I started thinking more deeply about what it really means after someone threw it at me like an insult. It didn’t sit right. And the more I sat with it, the more I realized: I’m actually proud to be a feminist — and to be perceived as one. But also... it’s strange, isn’t it? A word that’s really just about equality, dignity, and choice somehow got twisted into something shameful. Women who claim it get called angry, difficult, or too much. Men who claim it get laughed at or brushed aside. And some women avoid it altogether, not wanting to be lumped in with the “extremes.”

Sometimes feminism looks like anger, not blind rage but clear, old, justified anger at being told for centuries to stay small and polite. But it’s not only anger. It’s also play, wonder, deep breaths, space to be more than one thing at once.

It’s the true feminine too, not the watered-down version that says we should only be soft, sweet, and pretty. The real feminine is wild, fluid, and intuitive; the part that nurtures, protects, creates, and destroys if needed. The part that knows softness and ferocity live side by side.

Here’s something I don’t think we say enough: being a feminist doesn’t mean rejecting men, or women who want different things. It doesn’t mean you can’t lean on a man, let him hold the door, or let him pay for dinner if he wants to — or if you want him to. It doesn’t mean you can’t cook for him, nurture him, or soften with him. It doesn’t mean he can’t lean on you too, ask you to hold him when he’s tired, or rest in your strength.

It means you choose. Freely. Respect runs both ways. He can hold you, and you can hold him back. He can protect you, and you can stand up for him too. He can pay for you, and you can pay for him. Giving and receiving, different but equal. Nobody smaller. Nobody owned.
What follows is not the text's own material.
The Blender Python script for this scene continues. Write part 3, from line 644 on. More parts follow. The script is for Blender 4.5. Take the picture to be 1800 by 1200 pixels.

True balance isn’t about splitting everything exactly down the middle. It’s not always fifty-fifty. Some days it’s eighty-twenty, sometimes a quiet promise to carry more when the other can’t. It’s not measured by counting who did what, but by the trust underneath it. The energy that says I’ve got you. The current that runs both ways. It’s not about pretending we’re the same, but about knowing that difference doesn’t require dominance. That softness doesn’t make you weak, and strength doesn’t make you cruel. Real equality lives deeper than a checklist. It lives in the space where giving and receiving move freely, no debt, no score.

Feminism, at its best, is a return—a remembering. And yes, it’s also a refusal. A refusal to accept a world where one energy swallows the other.

The healthiest places, in us and between us, are where masculine and feminine meet as equals. Structure holds flow. Flow softens structure. Power becomes balance, not control.

When someone says I’m not a feminist while enjoying the right to work, vote, choose, leave, and speak, that’s basically a middle finger to the people who fought for those rights. Not out of cruelty, usually, but because they bought the lie. They accepted the old trick that feminist means angry, bitter, man-hating, ungrateful, so they shrug it off without asking who that story really serves.

Feminist. One word. Nothing to fear. Something to stand in, proud. A quiet coming home to what we’re here to build, together, different and equal, strong and soft, free to choose.